When my students are interested in a particular topic, even if it is a small group engaged in the inquiry, I like to find links to sites and video clips for them to explore further. I link these on my PDSB-hosted class site for students to access at home whenever they like. It is here that I share our Voicethread books, photos from each month in class, and news. For the growing group of birdwatchers I linked videos of specific local songbirds and one heart-breaking, lovely video about a robin's nest from egg to flight.

We were so engaged in our latest project that I was finding it difficult to visit the "We Can See" blog these days, with so much of our time at the end of the day being dedicated to sharing our daily learnings.

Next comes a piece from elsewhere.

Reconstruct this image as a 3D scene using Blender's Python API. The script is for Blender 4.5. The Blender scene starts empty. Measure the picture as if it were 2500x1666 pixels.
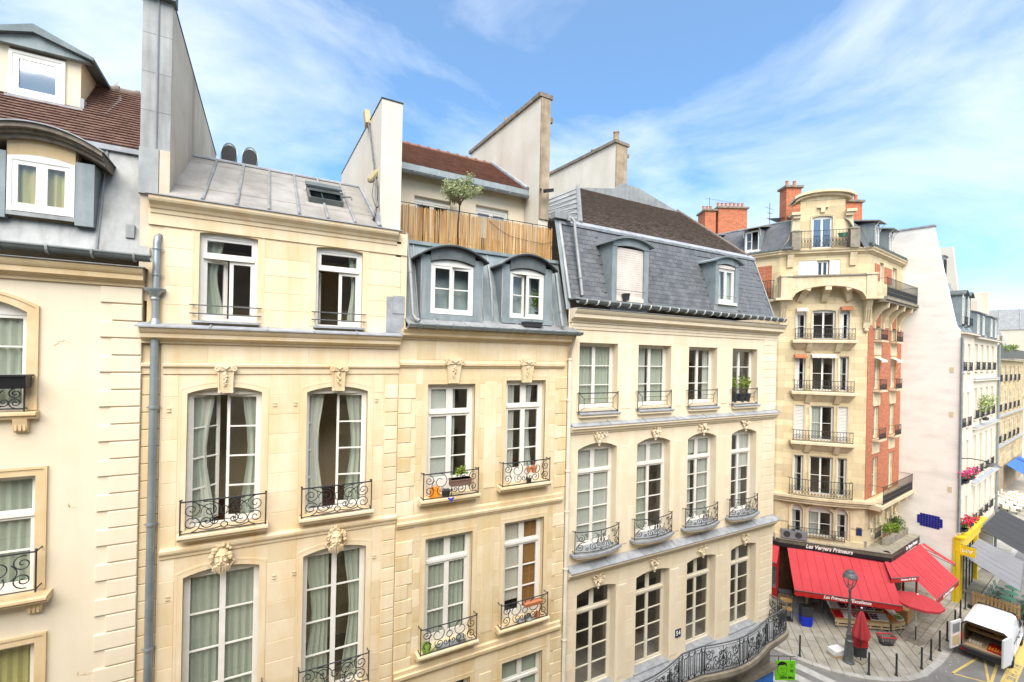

I was happy with the direction of the talk each day, even if it meant some days there was simply no time even for a read-aloud. It was a very happy moment indeed, when morning friend J suggested we make our own "We Can See" book, not about spring, but about birds! I told her I would share her idea with the afternoon class, and gave her a high five for such a marvelous idea.
Here is our book, so far. The wonderful thing about making a Voicethread book is that it is very easy to add on each day as new ideas come forth. Next week the book will certainly have grown!

Last week, the morning friends and I went for a walk with our friends from down the hall: Ms. Silva's class. We had some exciting encounters, some of which are sure to show up in our Voicethread. The story of our bird-watching walk, along with some of the individual "I Can See Birds" books, will be the subject of part three.



  1. Our class watched/listened to your class book on the We Can See blog page.

    We have left your class some compliments and questions.


  2. Hi Kim,

    Thank you for sharing with your class. My students were so happy to hear from friends in another room 109 Kindergarten! They had more questions about your letter.
    We also watched your new spring movie. Both classes enjoyed it and had comments and questions for your class. Now, if only my board didn't block Skype! Perhaps we could try Peel's "Big Blue Button" and chat sometime. My bird experts are keen to share their learning.